Pasangan Dermawan harus waspada, utamanya Dedi Mulyadi. Ia kerap diterpa isu politik identitas atau keagamaan, isu musiman yang bisa mengancam. Sekadar mengingat kembali, bahwa Dedi dikenal sebagai politikus yang kerap berani beda. Tapi, tak semua menganggap ‘beda’-nya Dedi adalah hal positif. 

Semasa menjabat sebagai Bupati Purwakarta, Dedi kerap dituding klenik dan menganut ajaran Sunda Wiwitan. Stigma tersebut muncul karena pria yang kerap mengenakan ikat kepala putih itu, banyak membangun patung beraneka rupa di Purwakarta. Dedi sadar betul, isu usang ini akan kembali dijadikan ‘peluru’ politik.

Padahal kalau melihat rekam jejaknya, Dedi pernah menduduki jabatan ketua HMI Cabang Purwakarta (1994), Ketua PC Pemuda Muslimin Indonesia (2002) dan Sekretaris KAHMI Purwakarta (2002). “Kalau jujur-jujuran saya selalu jadi korban dari isu agama dan isu SARA. Semoga di tahun ini semua pihak menyadari bahwa isu itu memecah belah dan tidak lagi digunakan untuk melakukan serangan terhadap orang lain,” ujar Dedi Mulyadi saat menghadiri deklarasi kampanye damai yang digelar KPU Jabar, Selasa (24/9/2024).

ASIH Kuda Hitam

Guru Besar Ilmu Politik dan Keamanan Universitas Padjajaran (Unpad) Prof Muradi memandang, ketimbang memusingkan soal perebutan ceruk religius, Dedi sebaiknya fokus menjaga ceruk suara yang sudah ada. Sebab, terjadi penurunan elektabiltas antara survei terbaru dengan sebelumnya. Ia mengingatkan pasangan ASIH merupakan kuda hitam dalam pertarungan di Jabar.
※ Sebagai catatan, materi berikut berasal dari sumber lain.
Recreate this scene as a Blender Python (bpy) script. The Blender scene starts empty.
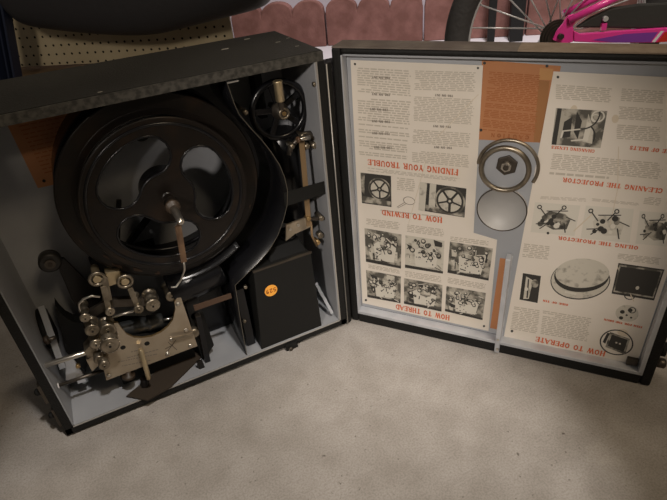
import bpy, bmesh, math, random
from mathutils import Vector, Matrix
PI = math.pi
S = bpy.context.scene
COL = S.collection
V = Vector

# ------------------------------------------------------------------ camera
FPX, PITCH, ROLL, YAW = 525.3846, 0.5849, -0.0937, 0.4165
CAM = V((-0.2751, -0.5984, 0.5890))
F_ = V((math.sin(YAW)*math.cos(PITCH), math.cos(YAW)*math.cos(PITCH), -math.sin(PITCH)))
R0 = F_.cross(V((0, 0, 1))).normalized(); U0 = R0.cross(F_)
R_ = math.cos(ROLL)*R0 + math.sin(ROLL)*U0
U_ = -math.sin(ROLL)*R0 + math.cos(ROLL)*U0
cd = bpy.data.cameras.new('camera'); co = bpy.data.objects.new('camera', cd); COL.objects.link(co)
cd.sensor_width = 36; cd.lens = FPX/667*36; cd.clip_start = .02; cd.clip_end = 50
M3 = Matrix((R_, U_, -F_)).transposed()
co.matrix_world = Matrix.Translation(CAM) @ M3.to_4x4()
S.camera = co

# ------------------------------------------------------------------ world, lamps, exposure
w = bpy.data.worlds.new('world'); S.world = w; w.use_nodes = True
w.node_tree.nodes['Background'].inputs[0].default_value = (1.0, .90, .76, 1)
w.node_tree.nodes['Background'].inputs[1].default_value = .045
S.view_settings.view_transform = 'Standard'; S.view_settings.look = 'None'
S.view_settings.gamma = 1; S.view_settings.use_curve_mapping = False
S.view_settings.exposure = 0.6

def lamp(name, kind, loc, target, energy, color, **kw):
    l = bpy.data.lights.new(name, kind); l.energy = energy; l.color = color
    for k, v in kw.items(): setattr(l, k, v)
    o = bpy.data.objects.new(name, l); COL.objects.link(o); o.location = loc
    o.rotation_euler = (V(target)-V(loc)).to_track_quat('-Z', 'Y').to_euler()
    return o
# work lamp high in front of the case
lamp('work_lamp', 'SPOT', (.06, -.98, 1.95), (-.20, -.24, 0), 62, (1, .95, .90), spot_size=math.radians(20.5), spot_blend=.10, shadow_soft_size=.05)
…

Alasannya, penurunan elektabiltas Dedi banyak mengalir ke duet yang diusung PKS bersama NasDem itu.

“Ada survei apa namanya, Indikator, kemudian Poltracking, suara Kang Dedi itu berkurang hampir 12 persen. Dari Indikator Politik itu 77 persen, kemudian Poltracking 65 persen. Sebagian suara itu menyebar ke tiga calon, paling besar kan itu yang kelihatan agak gemuk dapatnya Ahmad Syaikhu dan Ilham ya. Baru kemudian yang kedua Acep, yang ketiga Jeje,” ujarnya kepada Inilah.com.

Prof-Muradi Dok Unpad.jpg
Guru Besar Ilmu Politik dan Keamanan Universitas Padjajaran (Unpad) Prof Muradi. (Foto: Dok Unpad).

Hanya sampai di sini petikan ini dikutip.